When are responsible collectors in the US going to demand the market cleans itself up, and lawmakers make laws which protect the US consumer from being faced with a market which is in fact full of tainted goods? Are there any responsible collectors in the US who want this? If so, where are their voices?

2 comments:

Rick St. Hilaire said...

There is other legal authority that would authorize U.S. seizure of Egyptian artifacts. See http://culturalheritagelawyer.blogspot.com/2011/02/reclaiming-trafficked-egyptian-cultural.html.
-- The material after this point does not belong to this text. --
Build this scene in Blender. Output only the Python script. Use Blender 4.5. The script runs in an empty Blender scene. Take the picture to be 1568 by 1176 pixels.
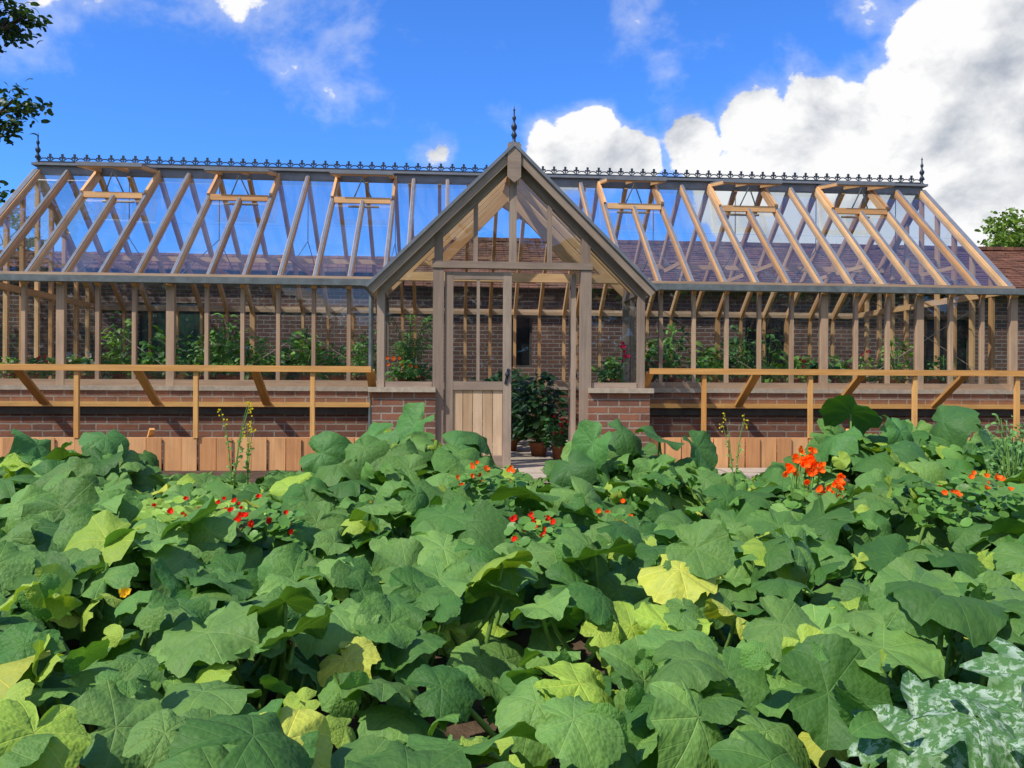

These same legal theories could apply in situations where artifacts from another nation without an MoU with the U.S. could have the cultural property seized.

Paul Barford said...

Yes, I know - including from some of your posts on the imaginative use of some of them in the other cases.

The point is that I find it totally galling that the more you look into it, the clearer it becomes that the US only pays lip-service to a Convention which it claims to be "implementing", but is not - and the reason for that is the piece of legislation that was specifically drafted to PREVENT that.

Whether America will actually address this problem and stop the charade is anyone's guess.